(There’s probably a really good metaphor I could make about this image, but I’ve included it just for the Vasari ref below and because Cellini was something of a ‘character’).
There was an article that did the rounds a few days ago about Ed Tech should become a discipline. And last week Audrey Watters gave a tremendous keynote which touched upon why she felt it was a bad idea (it’s worth reading Audrey’s keynote in full not just for the content but as an example of someone really crafting a keynote, developing an idea and articulating it with clarity cf. my approach of chucking together a bunch of slides at the last minute and mumbling my way through them). Audrey’s keynote is a plea for situating educational technology in a broader society and being critical:
“I want to suggest that what we need instead of a discipline called “education technology” is an undisciplining. We need criticism at the center of our work.”
I agree very much with Audrey, that too often ed tech is not critical, it idolises the technology, or at least fails to question what values it carries within its software kernel. But, I wonder (and I wonder a lot about ed tech without getting to firm conclusions), if some of these reservations might not be best overcome by ed tech becoming a discipline. Which sounds paradoxical, but bear with me.
For a start we should ask what we mean by it becoming a discipline? It should have its own journals? Tick. Its own conferences? Check. Recognised accreditation? Hello CMALT. A professional society? Nice to meet you ALT. So, in many ways, it is one already. I guess the defining characteristic though is a number of undergraduate degree in that area. There are a few “Education and IT” type degrees out there, but not really a range of Ed tech ones.
So how might ed tech being a discipline in this respect help? Firstly, it allows us to bring in a range of perspectives. One of the criticisms of ed tech is that people come in from one discipline and are unaware of fundamental work in a related one. So the Ed Tech discipline might well have components from psychology, sociology, education, computer science, statistics, etc. This would help establish a canonical body of texts that you could assume most people in ed tech are familiar with.

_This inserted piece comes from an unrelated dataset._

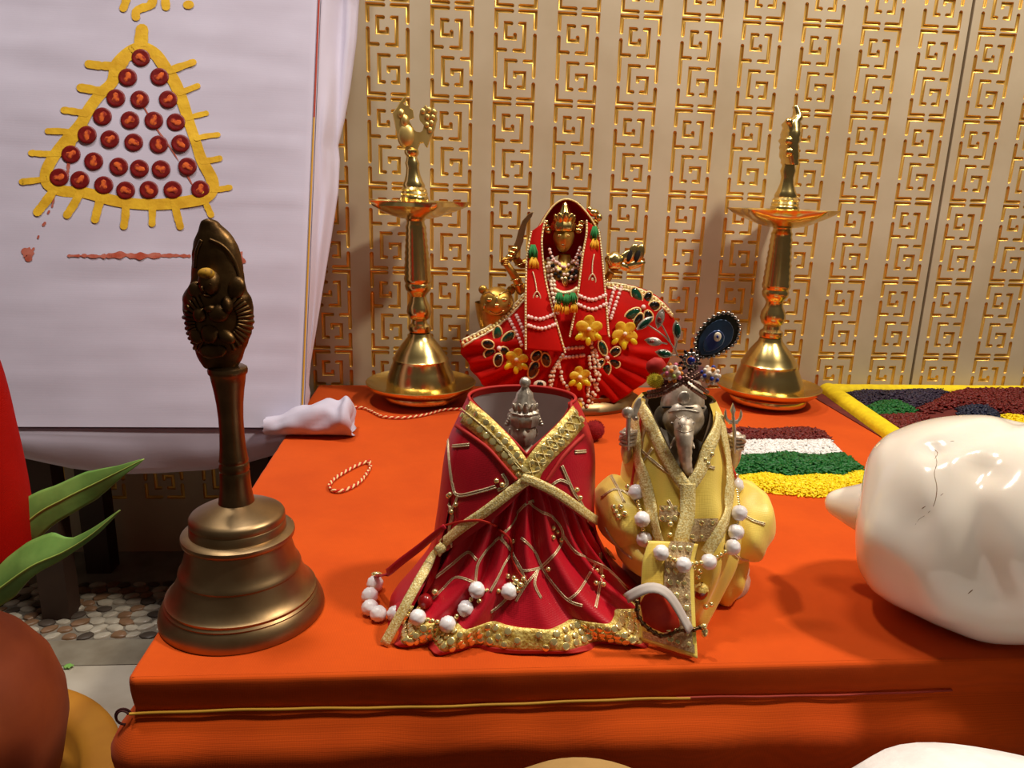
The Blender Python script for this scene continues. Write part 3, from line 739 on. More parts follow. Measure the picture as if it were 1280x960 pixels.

Secondly, another criticism of ed tech is that it lacks rigour. Claims are often based on anecdote, small trials, or just hopes about the power of technology. As well as establishing a set of common content, Ed Tech can establish good principles and process in terms of evaluating evidence. These first two I would argue are vital as ed tech becomes more significant in education and the claims made for it more extravagant (why are you thinking of MOOCs?).
Lastly, and for me, most interestingly, it creates a body against which criticism can push. By way of analogy, let us consider Art History, which I’m currently struggling through a Masters in. Art History used to be predominantly about the history of Art. Starting with Vasari’s Lives of the Artists it focused on the ‘great’ artists and their works. Later it shifted to talking about styles as a way of framing the history of art. But in the 1970s there was a reaction to this, bringing in marxist, feminist and multi-cultural perspectives. The implicit assumptions in the previous approaches were directly challenged, leading to the New Art History. Now Art History is as much about “Art History the discipline and practice” as it is about “the history of Art”. By making Ed Tech a discipline there is the possibility that we facilitate a similar perspective. You could only have a New Art History if there was an Old Art History. When a subject becomes a discipline, then it is not long before you get a version of it prefaced by the word “Critical”. Critical Educational Technology sounds fine to me, and could sit alongside Practical Educational Technology to the mutual benefit of both.